Aim
Write out, unaltered, each line from the top of the records below down to the line where "COL.objects.link(sun)" appears, that line included.

Dataset excerpts
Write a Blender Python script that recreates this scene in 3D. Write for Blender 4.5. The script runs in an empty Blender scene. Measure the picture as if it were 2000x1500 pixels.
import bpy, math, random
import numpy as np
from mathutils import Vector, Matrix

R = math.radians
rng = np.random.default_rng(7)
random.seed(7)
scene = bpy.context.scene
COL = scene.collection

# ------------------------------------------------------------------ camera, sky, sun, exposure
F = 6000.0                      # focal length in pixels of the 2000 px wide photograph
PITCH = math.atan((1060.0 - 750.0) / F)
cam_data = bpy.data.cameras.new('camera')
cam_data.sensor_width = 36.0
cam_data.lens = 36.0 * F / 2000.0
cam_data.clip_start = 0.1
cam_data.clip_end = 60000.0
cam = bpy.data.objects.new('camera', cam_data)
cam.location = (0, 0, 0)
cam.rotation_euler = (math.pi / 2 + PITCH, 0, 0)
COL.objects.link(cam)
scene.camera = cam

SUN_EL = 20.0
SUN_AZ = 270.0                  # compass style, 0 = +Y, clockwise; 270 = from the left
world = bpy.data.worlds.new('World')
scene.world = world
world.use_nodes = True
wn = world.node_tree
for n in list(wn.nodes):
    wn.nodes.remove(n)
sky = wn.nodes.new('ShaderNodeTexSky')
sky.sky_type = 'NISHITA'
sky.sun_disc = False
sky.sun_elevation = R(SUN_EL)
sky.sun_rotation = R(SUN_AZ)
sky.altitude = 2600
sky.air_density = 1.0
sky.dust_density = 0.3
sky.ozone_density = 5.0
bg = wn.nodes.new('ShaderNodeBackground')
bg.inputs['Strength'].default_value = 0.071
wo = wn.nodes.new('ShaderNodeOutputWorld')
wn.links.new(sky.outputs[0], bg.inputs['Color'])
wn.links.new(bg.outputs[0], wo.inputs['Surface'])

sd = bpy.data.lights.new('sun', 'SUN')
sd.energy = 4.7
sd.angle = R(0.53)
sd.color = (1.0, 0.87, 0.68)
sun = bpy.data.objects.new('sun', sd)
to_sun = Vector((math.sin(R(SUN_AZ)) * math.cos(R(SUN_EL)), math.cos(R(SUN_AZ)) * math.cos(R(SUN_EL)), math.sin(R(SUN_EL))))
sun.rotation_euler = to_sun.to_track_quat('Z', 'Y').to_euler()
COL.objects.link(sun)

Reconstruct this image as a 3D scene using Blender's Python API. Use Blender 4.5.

Response to this task
Write a Blender Python script that recreates this scene in 3D. Write for Blender 4.5. The script runs in an empty Blender scene. Measure the picture as if it were 2000x1500 pixels.
import bpy, math, random
import numpy as np
from mathutils import Vector, Matrix

R = math.radians
rng = np.random.default_rng(7)
random.seed(7)
scene = bpy.context.scene
COL = scene.collection

# ------------------------------------------------------------------ camera, sky, sun, exposure
F = 6000.0                      # focal length in pixels of the 2000 px wide photograph
PITCH = math.atan((1060.0 - 750.0) / F)
cam_data = bpy.data.cameras.new('camera')
cam_data.sensor_width = 36.0
cam_data.lens = 36.0 * F / 2000.0
cam_data.clip_start = 0.1
cam_data.clip_end = 60000.0
cam = bpy.data.objects.new('camera', cam_data)
cam.location = (0, 0, 0)
cam.rotation_euler = (math.pi / 2 + PITCH, 0, 0)
COL.objects.link(cam)
scene.camera = cam

SUN_EL = 20.0
SUN_AZ = 270.0                  # compass style, 0 = +Y, clockwise; 270 = from the left
world = bpy.data.worlds.new('World')
scene.world = world
world.use_nodes = True
wn = world.node_tree
for n in list(wn.nodes):
    wn.nodes.remove(n)
sky = wn.nodes.new('ShaderNodeTexSky')
sky.sky_type = 'NISHITA'
sky.sun_disc = False
sky.sun_elevation = R(SUN_EL)
sky.sun_rotation = R(SUN_AZ)
sky.altitude = 2600
sky.air_density = 1.0
sky.dust_density = 0.3
sky.ozone_density = 5.0
bg = wn.nodes.new('ShaderNodeBackground')
bg.inputs['Strength'].default_value = 0.071
wo = wn.nodes.new('ShaderNodeOutputWorld')
wn.links.new(sky.outputs[0], bg.inputs['Color'])
wn.links.new(bg.outputs[0], wo.inputs['Surface'])

sd = bpy.data.lights.new('sun', 'SUN')
sd.energy = 4.7
sd.angle = R(0.53)
sd.color = (1.0, 0.87, 0.68)
sun = bpy.data.objects.new('sun', sd)
to_sun = Vector((math.sin(R(SUN_AZ)) * math.cos(R(SUN_EL)), math.cos(R(SUN_AZ)) * math.cos(R(SUN_EL)), math.sin(R(SUN_EL))))
sun.rotation_euler = to_sun.to_track_quat('Z', 'Y').to_euler()
COL.objects.link(sun)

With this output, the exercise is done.